Somehow the Washington social scene last week was lacking in the austerity that the International Monetary Fund has usually demanded from its cash- strapped borrowers. Instead, on the occasion of the annual joint meeting of the IMF and the World Bank, there were scores of parties, ranging from elegant dinners in Georgetown town houses to lavish banquets in the National Gallery’s East Building. Hundreds of guests arrived in long lines of limousines and munched golden raspberries from California, wild mushrooms from France, and smoked pheasant.
This year the attendees had something new to talk about between sips and mouthfuls. Capping weeks of tense negotiations, the Mexican government and its commercial-bank creditors agreed on the terms for $6 billion in new loans and the rescheduling of payments on nearly half the country’s $98 billion debt.
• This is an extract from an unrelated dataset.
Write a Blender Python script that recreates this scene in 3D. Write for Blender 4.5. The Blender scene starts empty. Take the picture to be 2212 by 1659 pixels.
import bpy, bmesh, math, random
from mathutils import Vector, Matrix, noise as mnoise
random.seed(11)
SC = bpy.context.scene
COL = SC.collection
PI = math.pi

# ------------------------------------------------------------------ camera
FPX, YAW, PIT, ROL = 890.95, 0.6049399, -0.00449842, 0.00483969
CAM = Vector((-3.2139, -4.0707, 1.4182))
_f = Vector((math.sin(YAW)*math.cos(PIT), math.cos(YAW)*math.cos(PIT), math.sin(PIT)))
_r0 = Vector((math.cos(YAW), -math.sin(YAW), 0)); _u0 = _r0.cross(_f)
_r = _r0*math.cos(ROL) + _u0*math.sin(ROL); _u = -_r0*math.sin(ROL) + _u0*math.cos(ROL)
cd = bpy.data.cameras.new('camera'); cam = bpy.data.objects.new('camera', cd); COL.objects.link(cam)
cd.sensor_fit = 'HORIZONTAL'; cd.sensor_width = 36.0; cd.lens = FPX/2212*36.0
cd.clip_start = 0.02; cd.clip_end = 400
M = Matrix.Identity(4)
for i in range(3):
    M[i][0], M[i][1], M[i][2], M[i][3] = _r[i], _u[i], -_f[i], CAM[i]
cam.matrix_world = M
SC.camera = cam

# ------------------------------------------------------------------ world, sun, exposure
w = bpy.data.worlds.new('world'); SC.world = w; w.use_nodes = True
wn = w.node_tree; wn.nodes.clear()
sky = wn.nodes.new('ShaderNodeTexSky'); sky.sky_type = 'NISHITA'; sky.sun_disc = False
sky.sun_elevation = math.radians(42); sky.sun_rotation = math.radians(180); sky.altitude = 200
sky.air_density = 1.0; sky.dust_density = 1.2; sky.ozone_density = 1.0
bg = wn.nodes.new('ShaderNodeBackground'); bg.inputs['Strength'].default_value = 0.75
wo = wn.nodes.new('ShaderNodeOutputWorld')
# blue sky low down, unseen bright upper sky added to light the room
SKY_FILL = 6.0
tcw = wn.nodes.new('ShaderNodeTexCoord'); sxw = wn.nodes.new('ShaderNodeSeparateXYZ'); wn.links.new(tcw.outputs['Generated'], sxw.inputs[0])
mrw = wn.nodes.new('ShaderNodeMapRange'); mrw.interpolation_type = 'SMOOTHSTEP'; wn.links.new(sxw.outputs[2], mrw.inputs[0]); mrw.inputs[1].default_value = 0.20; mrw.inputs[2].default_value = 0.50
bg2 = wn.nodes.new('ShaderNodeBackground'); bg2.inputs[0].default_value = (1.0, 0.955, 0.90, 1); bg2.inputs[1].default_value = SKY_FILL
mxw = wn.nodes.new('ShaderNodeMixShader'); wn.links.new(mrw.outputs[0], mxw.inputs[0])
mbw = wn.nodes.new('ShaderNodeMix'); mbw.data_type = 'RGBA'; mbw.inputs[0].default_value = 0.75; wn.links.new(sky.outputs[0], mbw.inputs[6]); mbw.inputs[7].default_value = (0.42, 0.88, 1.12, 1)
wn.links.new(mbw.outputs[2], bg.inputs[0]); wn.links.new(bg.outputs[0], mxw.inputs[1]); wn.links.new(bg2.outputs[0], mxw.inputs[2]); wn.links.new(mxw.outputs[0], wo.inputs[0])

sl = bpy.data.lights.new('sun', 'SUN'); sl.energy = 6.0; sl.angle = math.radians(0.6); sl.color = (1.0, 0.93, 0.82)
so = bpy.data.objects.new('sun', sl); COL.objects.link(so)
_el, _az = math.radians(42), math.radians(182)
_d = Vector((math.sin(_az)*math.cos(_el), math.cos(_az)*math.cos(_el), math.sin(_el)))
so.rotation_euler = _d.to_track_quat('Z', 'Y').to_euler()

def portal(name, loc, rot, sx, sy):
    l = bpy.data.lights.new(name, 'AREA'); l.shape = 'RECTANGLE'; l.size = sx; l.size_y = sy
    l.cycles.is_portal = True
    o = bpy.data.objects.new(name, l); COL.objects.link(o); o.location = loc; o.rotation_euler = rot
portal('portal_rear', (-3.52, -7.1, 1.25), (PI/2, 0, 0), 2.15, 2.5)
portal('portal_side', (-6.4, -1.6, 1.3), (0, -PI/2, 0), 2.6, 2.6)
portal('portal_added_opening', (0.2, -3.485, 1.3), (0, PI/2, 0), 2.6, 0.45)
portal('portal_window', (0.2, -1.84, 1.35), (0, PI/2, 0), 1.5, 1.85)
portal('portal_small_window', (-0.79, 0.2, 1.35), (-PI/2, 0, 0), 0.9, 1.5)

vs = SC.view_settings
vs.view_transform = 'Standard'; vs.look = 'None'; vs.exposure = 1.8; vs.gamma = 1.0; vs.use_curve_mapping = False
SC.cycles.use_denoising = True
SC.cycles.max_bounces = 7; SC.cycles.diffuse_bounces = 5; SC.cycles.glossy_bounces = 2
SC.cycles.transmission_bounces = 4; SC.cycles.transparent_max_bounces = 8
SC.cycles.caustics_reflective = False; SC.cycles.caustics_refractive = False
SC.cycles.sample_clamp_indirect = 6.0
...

It was the last piece in the $12 billion rescue package proposed by the IMF with Mexico in July to keep the Mexican economy afloat. No matter that the agreement was a day later than the IMF’s Monday-night deadline: the unusual deal was unlike any other concocted in the fund’s history.
Payments for $43.7 billion in old debts are rescheduled and are now stretched over 20 years. Interest is lowered on all the debt. The premium that the Mexicans must pay on top of the London Interbank Offered Rate, a benchmark international interest rate, has been trimmed to .81%, down from as much as 1.5%. Lower interest costs will save Mexico $300 million a year. An especially innovative part of the plan is the provision that if the world price of oil drops under $9 per bbl. and Mexico’s economic growth falls below a 3.5% annual rate next year, the IMF and commercial banks will make available up to $2.4 billion in additional loans.
The Mexican agreement is the first offshoot of the Baker Plan, named after U.S. Treasury Secretary James Baker, who proposed what he called a new “growth-oriented” debt strategy at the last IMF-World Bank annual meeting, a year ago in Seoul, South Korea. Baker had argued that the developing countries could not dig out of their hole unless their economies were given enough new money to help expand vigorously.
Mexico’s deal also marks a change in direction for the IMF, which earned a reputation as a tightfisted taskmaster under its outgoing managing director, Jacques de Larosiere, 56. The Frenchman announced two weeks ago that he would leave the fund at the end of the year for unspecified “personal and professional reasons.” His successor is likely to be Dutch Finance Minister Onno Ruding or Bank of France Governor Michel Camdessus; neither man would stray far from the IMF’s new moderate path.
Some economists believe the IMF’s influence in handling the debt crisis is weakening. They note that Brazil has refused to come to terms with the fund and has revived its economy by following its own growth-minded policies. Many applaud the change in the IMF’s philosophy. Says Fred Bergsten, director of Washington’s Institute for International Economics: “It is a new lease on life for the IMF in the management of the debt problem.”
If nothing else, the Mexican pact shows that if a country owes enough money, it has considerable clout in deciding how to pay it back. The new approach is far more appealing to the debtors, who had come to dread the IMF’s austere terms as a dark specter that failed to solve their problems and frequently stirred social unrest at home. Commercial bankers are a bit uneasy because the breaks that Mexico got may set a precedent for other big debtors. Argentina has already made noises that it wants to link the repayment of its $50 billion debt to changes in prices of the country’s grain and other products.